What should I do? What choices should I make to live a healthy and happy life? Our farmer will have learned that the harder he works on his field and the more care he takes to provide enough water, the better the crop. I don't know if he owned the land himself or how he was paid, but regardless of the situation, he could observe that his effort—both physical and intellectual—was directly tied to the amount of food he produced. Even if he wasn't allowed to keep the excess, he could observe that man must make an effort to produce what he needs to live, and this process is good and right. And he will have observed that it was his individual initiative that produced the crops, because only he can generate the motivation to put forth the effort. That is the essence of a proper ethics: individualism and rational self-interest.

How should I deal with my fellow man? Mari was a trading city situated between cities on the Mediterranean Sea and others on the Persian Gulf. Thus, our farmer could observe how trading made both parties richer by taking advantage of the division of labor. He could also observe that by being more productive in his own profession—farming—he could produce excess and then trade that for things produced by others. Furthermore, as is obvious to any child, he could observe that by stealing or killing, one could take the products of others with physical force. But since our farmer knows the effort required to produce his crops, he knows that the city would starve if everyone were allowed to steal or kill. He has thereby figured out the essence of a proper politics: men should deal with each other as traders; killing and stealing are forbidden. (In the earliest known written laws, the Code of Ur-Nammu, the first two offenses listed are murder and robbery.)

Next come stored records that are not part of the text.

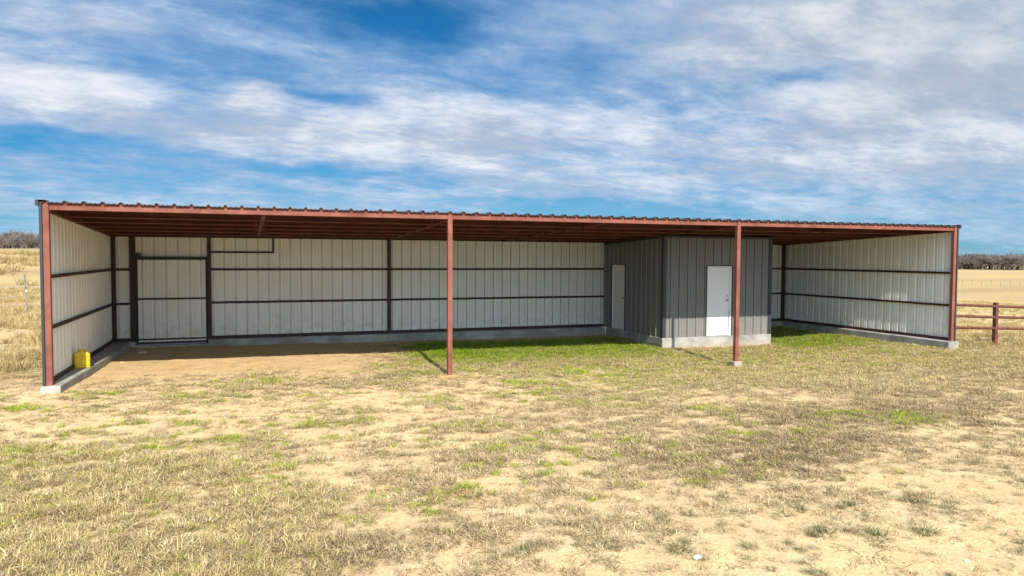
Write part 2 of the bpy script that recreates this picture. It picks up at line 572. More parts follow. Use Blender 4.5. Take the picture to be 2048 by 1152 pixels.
def in_building(x, y, pad=0.0):
    a = (y > D - .26 - pad) & (y < D + .15 + pad) & (x > -.15) & (x < L + .15)
    b = (x > -.14 - pad) & (x < .215 + .033 * np.maximum(y, 0) + pad) & (y > -.17) & (y < D)
    c = (np.abs(x - (L - .02)) < .20 + pad) & (y > -.17) & (y < D)
    d = (x > 15.1 - pad) & (x < 19.1 + pad) & (y > 3.24 - pad) & (y < D)
    e = (np.abs(x - 15.24) < .14 + pad) & (np.abs(y) < .14 + pad)
    f = (np.abs(x - 7.62) < .07) & (np.abs(y) < .07)
    return a | b | c | d | e | f


# ------------------------------------------------------------------ ground sheet
def graded(a, b, fine, lo, hi, grow=1.16):
    xs = list(np.arange(a, b + fine * .5, fine))
    st = fine
    while xs[-1] < hi:
        st *= grow
        xs.append(xs[-1] + st)
    st = fine
    left = []
    x = a
    while x > lo:
        st *= grow
        x -= st
        left.append(x)
    return np.array(left[::-1] + xs)


def mix3(a, b, t):
    return a * (1 - t[..., None]) + np.asarray(b) * t[..., None]


def make_ground():
    xs = graded(-3.2, 25, .085, -2600, 3200, 1.13)
    ys = graded(-12.2, 8.5, .085, -1500, 3200, 1.13)
    X, Y = np.meshgrid(xs, ys)
    Z = ground_z(X, Y)
    F = fields(X, Y)
    grain = fbm(X, Y, 9, 2, 31)
    c = np.zeros(X.shape + (3,)) + np.array((.61, .455, .255))
    c = mix3(c, (.66, .515, .31), sst(F['n2'], .45, .7) * .6)
    c = mix3(c, (.645, .46, .245), np.clip(F['dirt'] * 1.1, 0, 1) * (.75 + .25 * F['n2']))
    c = mix3(c, (.53, .35, .17), F['dirt'] * sst(F['n3'] * .5 + F['n5'] * .5, .44, .62) * .6)
    c = mix3(c, (.70, .47, .25), F['dirt'] * sst(F['n5'], .55, .75) * .5)
    c = mix3(c, (.52, .40, .265), F['thatch'] * .7)
    c = mix3(c, (.50, .40, .22), F['straw'] * .7)
    c = mix3(c, (.23, .25, .065), F['green'] * .8)
    mound = np.exp(-(((X - 7.64) / .36) ** 2 + ((Y + .12) / .26) ** 2) ** 1.5) * .8 + np.exp(-(((X - 5.68) / .17) ** 2 + ((Y + 7.74) / .15) ** 2) ** 1.5)
    c = mix3(c, (.58, .34, .15), np.clip(mound, 0, 1))
    # beyond the yard: dry pasture in bands, a red dirt track, darker brush lines
    r = np.hypot(X - 10, Y)
    far = sst(r, 26, 38)
    band = fbm(X * .25, Y * 2.2, 1 / 22., 4, 41)
    fld = mix3(np.zeros_like(c) + np.array((.53, .40, .19)), (.47, .35, .18), sst(band, .40, .62))
    fld = mix3(fld, (.36, .26, .14), sst(fbm(X * .4, Y * 2.6, 1 / 9., 4, 43), .54, .72) * (1 - .6 * sst(r, 120, 260)) * .85)
    track = np.exp(-((Y - 27 - 2.0 * (F['n1'] - .5) * 2 - .1 * X) / 2.4) ** 2) * (X < 14)
    fld = mix3(fld, (.50, .26, .13), track * .9)
    c = mix3(c, (0, 0, 0), far) + fld * far[..., None]
    c *= (.94 + .12 * grain)[..., None]
    nx, ny = len(xs), len(ys)
    v = np.stack([X, Y, Z], -1).reshape(-1, 3)
    i = np.arange(nx * ny).reshape(ny, nx)
    q = np.stack([i[:-1, :-1], i[:-1, 1:], i[1:, 1:], i[1:, :-1]], -1).reshape(-1, 4)
    me = bpy.data.meshes.new('ground')
    me.vertices.add(len(v))
    me.vertices.foreach_set('co', v.ravel())
    me.loops.add(len(q) * 4)
    me.loops.foreach_set('vertex_index', q.ravel())
    me.polygons.add(len(q))
    me.polygons.foreach_set('loop_start', np.arange(len(q)) * 4)
    me.polygons.foreach_set('loop_total', np.full(len(q), 4))
    me.polygons.foreach_set('use_smooth', np.ones(len(q), bool))
    a = me.color_attributes.new('soil', 'FLOAT_COLOR', 'POINT')
    a.data.foreach_set('color', np.concatenate([c.reshape(-1, 3), np.ones((len(v), 1))], 1).ravel())
    me.update(calc_edges=True)
    mt, n, b = material('sandy_soil', .95, 0, .1)
    at = n.new('ShaderNodeAttribute', attribute_name='soil')
    p = world_pos(n)
    f1 = n.noise(p, 26, 6, .68)
    f2 = n.noise(p, 140, 3, .6)
    f3 = n.noise(p, 4.0, 5, .6)
    col = n.mix(n.maprange(f1, .35, .70), n.mix(1.0, at.outputs['Color'], (.80, .77, .74), 'MULTIPLY'), n.mix(1.0, at.outputs['Color'], (1.08, 1.07, 1.05), 'MULTIPLY'))
    f4 = n.noise(p, 1.3, 6, .72)
    col = n.mix(1.0, col, n.ramp(f4, [(.3, .82), (.7, 1.08)]), 'MULTIPLY')
    col = n.mix(n.math('MULTIPLY', n.maprange(f2, .62, .74), .45), col, (.30, .22, .14))
    n.put(b.inputs['Base Color'], col)
    bump(n, b, n.math('MULTIPLY_ADD', f1, .6, n.math('MULTIPLY_ADD', f2, .25, f3)), .55, .03)
    me.materials.append(mt)
    o = link('ground', me)
    tag(o, kind='structure')
    return o


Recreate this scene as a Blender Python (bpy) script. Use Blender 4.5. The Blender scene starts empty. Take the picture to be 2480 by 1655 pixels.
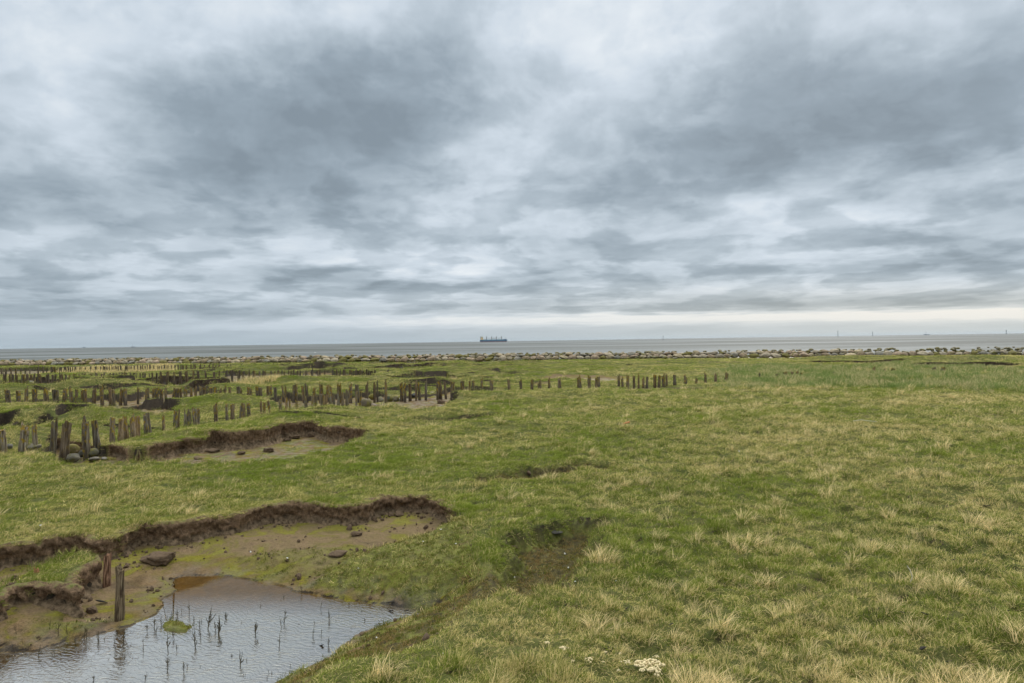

Our Sumerian farmer is undoubtedly a rare individual with abilities in logic and introspection very advanced for his time, and perhaps he did not exist. But the point of the above exercise is that the Sumerian farmer had enough information available to him to figure out a philosophy for living on earth. It did not require knowledge of the ancient Greeks, the scientific discoveries of the Enlightenment, or the incredible productivity of the Industrial Revolution. Philosophy deals with fundamental questions of man and existence and can be figured out—from scratch—by any honest, rational individual.